**Data for processing:**
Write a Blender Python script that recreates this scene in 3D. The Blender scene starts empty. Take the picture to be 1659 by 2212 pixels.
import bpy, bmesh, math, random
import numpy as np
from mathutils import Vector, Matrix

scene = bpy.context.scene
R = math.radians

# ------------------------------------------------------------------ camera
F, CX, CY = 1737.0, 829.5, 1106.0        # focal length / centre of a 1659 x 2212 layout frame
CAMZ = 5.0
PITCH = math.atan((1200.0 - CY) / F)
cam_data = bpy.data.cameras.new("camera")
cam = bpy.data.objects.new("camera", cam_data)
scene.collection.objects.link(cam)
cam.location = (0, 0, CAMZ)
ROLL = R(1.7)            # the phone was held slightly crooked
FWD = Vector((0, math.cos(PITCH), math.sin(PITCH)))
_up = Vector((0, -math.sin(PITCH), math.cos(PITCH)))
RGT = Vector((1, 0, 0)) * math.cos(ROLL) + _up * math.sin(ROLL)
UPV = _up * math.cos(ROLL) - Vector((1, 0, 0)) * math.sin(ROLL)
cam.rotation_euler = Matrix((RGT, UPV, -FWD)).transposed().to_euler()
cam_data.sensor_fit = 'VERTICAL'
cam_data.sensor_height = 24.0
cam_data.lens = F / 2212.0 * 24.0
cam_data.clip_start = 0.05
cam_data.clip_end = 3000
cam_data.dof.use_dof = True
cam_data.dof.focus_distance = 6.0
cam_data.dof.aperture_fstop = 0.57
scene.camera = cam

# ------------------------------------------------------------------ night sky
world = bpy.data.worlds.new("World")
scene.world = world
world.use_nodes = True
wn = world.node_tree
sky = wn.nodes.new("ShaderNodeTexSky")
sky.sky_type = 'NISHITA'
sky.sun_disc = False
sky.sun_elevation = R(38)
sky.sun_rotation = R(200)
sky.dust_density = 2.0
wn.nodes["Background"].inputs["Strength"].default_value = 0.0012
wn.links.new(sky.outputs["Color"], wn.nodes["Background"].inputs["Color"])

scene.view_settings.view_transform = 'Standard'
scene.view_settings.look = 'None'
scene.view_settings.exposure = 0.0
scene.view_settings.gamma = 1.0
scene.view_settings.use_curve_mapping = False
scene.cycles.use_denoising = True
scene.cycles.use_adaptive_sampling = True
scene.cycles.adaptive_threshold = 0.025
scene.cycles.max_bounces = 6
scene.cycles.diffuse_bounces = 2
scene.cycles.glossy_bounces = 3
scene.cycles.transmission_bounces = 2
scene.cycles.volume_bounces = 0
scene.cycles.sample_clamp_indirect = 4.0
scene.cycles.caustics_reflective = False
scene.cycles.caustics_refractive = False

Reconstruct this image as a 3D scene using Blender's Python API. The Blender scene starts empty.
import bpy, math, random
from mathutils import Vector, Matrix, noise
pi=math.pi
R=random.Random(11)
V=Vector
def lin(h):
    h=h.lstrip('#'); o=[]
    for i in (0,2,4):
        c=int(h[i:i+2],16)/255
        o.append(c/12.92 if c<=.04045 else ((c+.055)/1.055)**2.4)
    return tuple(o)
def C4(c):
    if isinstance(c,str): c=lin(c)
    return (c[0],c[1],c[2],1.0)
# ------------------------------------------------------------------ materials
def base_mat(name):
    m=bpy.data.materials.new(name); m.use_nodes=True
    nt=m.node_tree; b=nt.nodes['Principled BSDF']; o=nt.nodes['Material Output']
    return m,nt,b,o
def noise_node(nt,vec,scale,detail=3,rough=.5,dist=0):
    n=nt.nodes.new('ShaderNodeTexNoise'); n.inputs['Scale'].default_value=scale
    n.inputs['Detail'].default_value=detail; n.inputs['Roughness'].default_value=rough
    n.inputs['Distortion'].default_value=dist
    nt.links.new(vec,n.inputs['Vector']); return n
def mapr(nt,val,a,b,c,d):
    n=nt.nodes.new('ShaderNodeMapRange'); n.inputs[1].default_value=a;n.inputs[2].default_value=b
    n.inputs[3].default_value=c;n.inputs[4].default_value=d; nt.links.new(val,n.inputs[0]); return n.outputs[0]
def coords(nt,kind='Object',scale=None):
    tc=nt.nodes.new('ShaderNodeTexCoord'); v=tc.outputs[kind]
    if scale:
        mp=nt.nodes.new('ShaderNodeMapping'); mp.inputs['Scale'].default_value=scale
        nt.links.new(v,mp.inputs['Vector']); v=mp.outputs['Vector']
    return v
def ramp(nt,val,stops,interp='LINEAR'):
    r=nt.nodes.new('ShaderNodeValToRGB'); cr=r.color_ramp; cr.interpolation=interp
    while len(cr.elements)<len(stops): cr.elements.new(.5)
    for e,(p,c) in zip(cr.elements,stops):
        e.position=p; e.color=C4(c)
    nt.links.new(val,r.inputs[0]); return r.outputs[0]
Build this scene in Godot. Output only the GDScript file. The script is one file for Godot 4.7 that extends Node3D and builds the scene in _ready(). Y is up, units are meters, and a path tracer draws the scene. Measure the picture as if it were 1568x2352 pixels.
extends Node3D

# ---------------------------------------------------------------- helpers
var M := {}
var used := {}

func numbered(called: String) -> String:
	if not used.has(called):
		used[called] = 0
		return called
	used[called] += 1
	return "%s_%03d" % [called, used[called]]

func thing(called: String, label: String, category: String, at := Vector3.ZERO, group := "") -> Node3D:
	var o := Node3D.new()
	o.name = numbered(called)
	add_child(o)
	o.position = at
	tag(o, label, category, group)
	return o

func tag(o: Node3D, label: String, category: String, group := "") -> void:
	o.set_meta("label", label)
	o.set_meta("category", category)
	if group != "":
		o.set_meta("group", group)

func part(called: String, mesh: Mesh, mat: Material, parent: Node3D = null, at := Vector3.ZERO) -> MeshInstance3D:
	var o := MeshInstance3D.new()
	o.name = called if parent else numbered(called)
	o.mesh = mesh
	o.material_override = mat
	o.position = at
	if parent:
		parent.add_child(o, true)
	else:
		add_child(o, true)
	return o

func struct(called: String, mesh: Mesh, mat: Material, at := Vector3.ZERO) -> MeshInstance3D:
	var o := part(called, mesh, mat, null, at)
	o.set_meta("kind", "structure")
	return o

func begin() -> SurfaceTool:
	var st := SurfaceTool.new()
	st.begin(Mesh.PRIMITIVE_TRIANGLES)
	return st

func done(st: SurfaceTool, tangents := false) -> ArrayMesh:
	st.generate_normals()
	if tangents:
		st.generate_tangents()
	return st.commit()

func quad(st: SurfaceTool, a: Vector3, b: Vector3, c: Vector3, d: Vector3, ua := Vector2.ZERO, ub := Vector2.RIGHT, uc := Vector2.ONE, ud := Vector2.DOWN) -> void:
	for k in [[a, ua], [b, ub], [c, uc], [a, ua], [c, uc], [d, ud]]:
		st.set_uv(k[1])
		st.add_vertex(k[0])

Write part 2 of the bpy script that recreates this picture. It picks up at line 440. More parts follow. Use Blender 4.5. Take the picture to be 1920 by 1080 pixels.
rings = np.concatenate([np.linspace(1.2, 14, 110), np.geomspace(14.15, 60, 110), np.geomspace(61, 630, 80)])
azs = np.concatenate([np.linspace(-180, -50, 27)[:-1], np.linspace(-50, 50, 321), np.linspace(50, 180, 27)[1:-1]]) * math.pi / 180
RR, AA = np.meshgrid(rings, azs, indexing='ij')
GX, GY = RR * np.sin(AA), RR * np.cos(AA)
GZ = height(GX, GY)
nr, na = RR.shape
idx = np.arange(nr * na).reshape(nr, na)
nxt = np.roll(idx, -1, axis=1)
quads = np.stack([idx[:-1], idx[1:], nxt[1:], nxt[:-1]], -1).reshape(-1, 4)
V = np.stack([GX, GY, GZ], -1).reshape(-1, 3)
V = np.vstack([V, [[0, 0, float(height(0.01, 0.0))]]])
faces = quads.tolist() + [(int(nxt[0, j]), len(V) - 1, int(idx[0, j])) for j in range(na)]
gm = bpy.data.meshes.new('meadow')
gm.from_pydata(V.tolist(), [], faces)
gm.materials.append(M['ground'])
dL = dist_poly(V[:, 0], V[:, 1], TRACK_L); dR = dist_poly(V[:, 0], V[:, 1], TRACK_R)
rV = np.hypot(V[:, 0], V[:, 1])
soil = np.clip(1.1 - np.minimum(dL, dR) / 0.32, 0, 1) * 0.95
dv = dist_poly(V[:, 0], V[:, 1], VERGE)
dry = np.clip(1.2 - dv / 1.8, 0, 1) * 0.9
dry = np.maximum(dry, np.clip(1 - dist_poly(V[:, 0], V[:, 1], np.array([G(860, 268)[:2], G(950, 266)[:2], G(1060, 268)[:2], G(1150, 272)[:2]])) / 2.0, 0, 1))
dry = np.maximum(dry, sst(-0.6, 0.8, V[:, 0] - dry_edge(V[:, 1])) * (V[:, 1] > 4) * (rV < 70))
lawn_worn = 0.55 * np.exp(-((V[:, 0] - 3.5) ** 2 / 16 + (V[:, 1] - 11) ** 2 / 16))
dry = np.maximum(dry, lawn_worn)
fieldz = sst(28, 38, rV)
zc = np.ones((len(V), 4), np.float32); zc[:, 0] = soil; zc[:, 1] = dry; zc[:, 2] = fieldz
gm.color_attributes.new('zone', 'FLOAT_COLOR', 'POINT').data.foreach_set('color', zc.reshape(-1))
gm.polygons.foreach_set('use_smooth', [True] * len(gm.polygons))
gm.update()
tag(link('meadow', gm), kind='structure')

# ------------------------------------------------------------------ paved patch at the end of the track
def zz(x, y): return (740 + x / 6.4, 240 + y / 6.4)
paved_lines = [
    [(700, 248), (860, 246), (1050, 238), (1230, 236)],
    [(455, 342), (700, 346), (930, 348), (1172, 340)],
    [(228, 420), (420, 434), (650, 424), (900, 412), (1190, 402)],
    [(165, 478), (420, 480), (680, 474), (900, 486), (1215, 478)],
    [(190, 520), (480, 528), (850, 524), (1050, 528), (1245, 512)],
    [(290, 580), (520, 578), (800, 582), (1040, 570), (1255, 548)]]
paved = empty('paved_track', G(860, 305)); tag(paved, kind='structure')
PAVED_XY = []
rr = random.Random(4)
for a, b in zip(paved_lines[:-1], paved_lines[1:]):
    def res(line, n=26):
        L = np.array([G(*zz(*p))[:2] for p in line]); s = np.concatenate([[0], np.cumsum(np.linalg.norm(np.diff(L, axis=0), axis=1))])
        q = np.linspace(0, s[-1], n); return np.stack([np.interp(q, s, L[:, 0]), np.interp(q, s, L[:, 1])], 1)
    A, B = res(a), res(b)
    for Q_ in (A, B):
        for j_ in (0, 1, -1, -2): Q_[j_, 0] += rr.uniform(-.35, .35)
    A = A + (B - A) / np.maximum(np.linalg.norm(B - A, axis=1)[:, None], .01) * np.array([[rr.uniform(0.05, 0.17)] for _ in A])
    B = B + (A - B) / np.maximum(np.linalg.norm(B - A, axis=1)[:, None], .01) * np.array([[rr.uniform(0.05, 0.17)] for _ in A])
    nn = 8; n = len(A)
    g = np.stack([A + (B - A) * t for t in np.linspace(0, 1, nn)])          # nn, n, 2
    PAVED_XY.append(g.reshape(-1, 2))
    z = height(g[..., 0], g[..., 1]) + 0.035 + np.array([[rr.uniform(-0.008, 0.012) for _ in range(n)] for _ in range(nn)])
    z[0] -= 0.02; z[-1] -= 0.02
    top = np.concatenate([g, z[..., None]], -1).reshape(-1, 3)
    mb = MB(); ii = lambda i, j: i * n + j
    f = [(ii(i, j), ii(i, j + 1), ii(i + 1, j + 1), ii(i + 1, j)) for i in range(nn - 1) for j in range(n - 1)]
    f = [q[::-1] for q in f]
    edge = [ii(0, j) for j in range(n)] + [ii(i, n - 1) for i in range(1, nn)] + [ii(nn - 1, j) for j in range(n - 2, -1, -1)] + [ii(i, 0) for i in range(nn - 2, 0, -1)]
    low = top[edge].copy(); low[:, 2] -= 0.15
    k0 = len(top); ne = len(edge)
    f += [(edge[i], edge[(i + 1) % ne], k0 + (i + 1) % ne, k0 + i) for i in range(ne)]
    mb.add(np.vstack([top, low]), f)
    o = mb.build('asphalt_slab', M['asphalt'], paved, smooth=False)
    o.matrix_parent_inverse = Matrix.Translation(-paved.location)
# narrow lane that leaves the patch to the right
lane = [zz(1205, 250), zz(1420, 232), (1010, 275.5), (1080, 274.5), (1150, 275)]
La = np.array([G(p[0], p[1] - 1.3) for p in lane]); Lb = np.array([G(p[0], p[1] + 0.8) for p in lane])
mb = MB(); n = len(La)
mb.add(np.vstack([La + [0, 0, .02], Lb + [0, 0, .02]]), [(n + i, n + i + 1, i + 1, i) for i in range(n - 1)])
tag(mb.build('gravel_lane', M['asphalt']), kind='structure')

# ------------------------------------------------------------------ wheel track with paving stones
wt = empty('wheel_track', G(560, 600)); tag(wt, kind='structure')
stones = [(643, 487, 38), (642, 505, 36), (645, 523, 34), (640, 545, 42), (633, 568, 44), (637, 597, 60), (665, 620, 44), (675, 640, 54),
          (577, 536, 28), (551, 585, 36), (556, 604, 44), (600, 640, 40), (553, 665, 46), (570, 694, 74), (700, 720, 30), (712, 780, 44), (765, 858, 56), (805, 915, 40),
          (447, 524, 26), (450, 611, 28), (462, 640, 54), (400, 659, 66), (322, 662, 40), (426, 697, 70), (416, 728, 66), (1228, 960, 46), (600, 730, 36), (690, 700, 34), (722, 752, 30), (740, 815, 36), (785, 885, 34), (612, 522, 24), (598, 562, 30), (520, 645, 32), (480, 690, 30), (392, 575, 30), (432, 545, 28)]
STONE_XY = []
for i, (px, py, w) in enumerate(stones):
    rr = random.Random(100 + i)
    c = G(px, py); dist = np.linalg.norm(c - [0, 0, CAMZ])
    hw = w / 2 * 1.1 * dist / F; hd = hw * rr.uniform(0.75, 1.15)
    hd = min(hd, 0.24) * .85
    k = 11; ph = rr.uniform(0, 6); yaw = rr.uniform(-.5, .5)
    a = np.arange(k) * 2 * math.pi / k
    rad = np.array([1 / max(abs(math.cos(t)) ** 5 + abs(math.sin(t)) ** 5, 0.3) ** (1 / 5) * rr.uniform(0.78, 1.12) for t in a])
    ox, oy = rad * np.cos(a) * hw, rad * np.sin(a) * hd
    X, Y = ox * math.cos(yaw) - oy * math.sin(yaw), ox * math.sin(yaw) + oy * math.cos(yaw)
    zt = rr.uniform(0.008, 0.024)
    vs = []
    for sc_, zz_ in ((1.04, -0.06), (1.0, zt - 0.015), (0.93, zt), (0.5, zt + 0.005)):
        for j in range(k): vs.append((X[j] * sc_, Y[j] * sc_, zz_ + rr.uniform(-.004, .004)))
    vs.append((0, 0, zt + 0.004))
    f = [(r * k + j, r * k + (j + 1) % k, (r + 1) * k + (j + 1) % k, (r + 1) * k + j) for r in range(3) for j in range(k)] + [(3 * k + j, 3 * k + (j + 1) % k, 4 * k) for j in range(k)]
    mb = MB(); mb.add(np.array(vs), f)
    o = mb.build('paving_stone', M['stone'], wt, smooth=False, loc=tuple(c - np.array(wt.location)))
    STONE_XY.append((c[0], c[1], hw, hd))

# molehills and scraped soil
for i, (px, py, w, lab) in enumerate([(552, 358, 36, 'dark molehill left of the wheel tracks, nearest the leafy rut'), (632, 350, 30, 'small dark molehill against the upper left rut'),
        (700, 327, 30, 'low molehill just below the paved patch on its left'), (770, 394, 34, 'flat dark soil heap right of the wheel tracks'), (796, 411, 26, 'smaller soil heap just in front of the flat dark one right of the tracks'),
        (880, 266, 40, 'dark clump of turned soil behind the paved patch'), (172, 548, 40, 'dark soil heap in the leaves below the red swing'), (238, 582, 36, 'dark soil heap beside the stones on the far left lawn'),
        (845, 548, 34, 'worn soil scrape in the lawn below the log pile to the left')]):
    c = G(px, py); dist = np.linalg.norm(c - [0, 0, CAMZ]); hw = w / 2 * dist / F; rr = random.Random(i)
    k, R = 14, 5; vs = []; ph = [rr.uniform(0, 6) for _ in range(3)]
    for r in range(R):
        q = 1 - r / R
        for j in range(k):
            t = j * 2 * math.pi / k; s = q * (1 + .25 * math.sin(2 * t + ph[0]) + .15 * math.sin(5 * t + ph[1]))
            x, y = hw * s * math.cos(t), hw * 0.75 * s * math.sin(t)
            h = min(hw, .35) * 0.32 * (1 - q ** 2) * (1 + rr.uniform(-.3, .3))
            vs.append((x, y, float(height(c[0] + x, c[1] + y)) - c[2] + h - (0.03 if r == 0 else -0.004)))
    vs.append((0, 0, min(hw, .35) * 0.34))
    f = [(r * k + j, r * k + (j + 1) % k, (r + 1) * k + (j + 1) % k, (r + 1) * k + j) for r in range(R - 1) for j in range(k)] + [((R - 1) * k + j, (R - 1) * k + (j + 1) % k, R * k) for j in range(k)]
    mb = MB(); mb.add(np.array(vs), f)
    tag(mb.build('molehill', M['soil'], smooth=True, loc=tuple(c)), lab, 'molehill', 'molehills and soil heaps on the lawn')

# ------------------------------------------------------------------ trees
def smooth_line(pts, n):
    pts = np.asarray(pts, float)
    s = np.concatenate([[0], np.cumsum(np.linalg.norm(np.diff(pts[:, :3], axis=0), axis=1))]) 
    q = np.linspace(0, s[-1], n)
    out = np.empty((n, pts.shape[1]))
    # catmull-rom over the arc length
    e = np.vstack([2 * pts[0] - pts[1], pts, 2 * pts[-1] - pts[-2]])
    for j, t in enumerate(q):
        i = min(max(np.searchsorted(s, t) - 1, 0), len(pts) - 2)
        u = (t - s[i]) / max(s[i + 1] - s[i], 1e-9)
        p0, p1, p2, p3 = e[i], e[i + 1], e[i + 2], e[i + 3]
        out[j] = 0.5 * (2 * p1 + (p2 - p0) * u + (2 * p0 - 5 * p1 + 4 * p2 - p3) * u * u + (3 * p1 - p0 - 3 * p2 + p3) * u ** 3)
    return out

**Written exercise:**
Look above for the line containing "Reconstruct this image". Output from there through the line containing "nt.links.new(val,r.inputs[0]); return r.outputs[0]", exactly and inclusively.

**Solution to this problem:**
Reconstruct this image as a 3D scene using Blender's Python API. The Blender scene starts empty.
import bpy, math, random
from mathutils import Vector, Matrix, noise
pi=math.pi
R=random.Random(11)
V=Vector
def lin(h):
    h=h.lstrip('#'); o=[]
    for i in (0,2,4):
        c=int(h[i:i+2],16)/255
        o.append(c/12.92 if c<=.04045 else ((c+.055)/1.055)**2.4)
    return tuple(o)
def C4(c):
    if isinstance(c,str): c=lin(c)
    return (c[0],c[1],c[2],1.0)
# ------------------------------------------------------------------ materials
def base_mat(name):
    m=bpy.data.materials.new(name); m.use_nodes=True
    nt=m.node_tree; b=nt.nodes['Principled BSDF']; o=nt.nodes['Material Output']
    return m,nt,b,o
def noise_node(nt,vec,scale,detail=3,rough=.5,dist=0):
    n=nt.nodes.new('ShaderNodeTexNoise'); n.inputs['Scale'].default_value=scale
    n.inputs['Detail'].default_value=detail; n.inputs['Roughness'].default_value=rough
    n.inputs['Distortion'].default_value=dist
    nt.links.new(vec,n.inputs['Vector']); return n
def mapr(nt,val,a,b,c,d):
    n=nt.nodes.new('ShaderNodeMapRange'); n.inputs[1].default_value=a;n.inputs[2].default_value=b
    n.inputs[3].default_value=c;n.inputs[4].default_value=d; nt.links.new(val,n.inputs[0]); return n.outputs[0]
def coords(nt,kind='Object',scale=None):
    tc=nt.nodes.new('ShaderNodeTexCoord'); v=tc.outputs[kind]
    if scale:
        mp=nt.nodes.new('ShaderNodeMapping'); mp.inputs['Scale'].default_value=scale
        nt.links.new(v,mp.inputs['Vector']); v=mp.outputs['Vector']
    return v
def ramp(nt,val,stops,interp='LINEAR'):
    r=nt.nodes.new('ShaderNodeValToRGB'); cr=r.color_ramp; cr.interpolation=interp
    while len(cr.elements)<len(stops): cr.elements.new(.5)
    for e,(p,c) in zip(cr.elements,stops):
        e.position=p; e.color=C4(c)
    nt.links.new(val,r.inputs[0]); return r.outputs[0]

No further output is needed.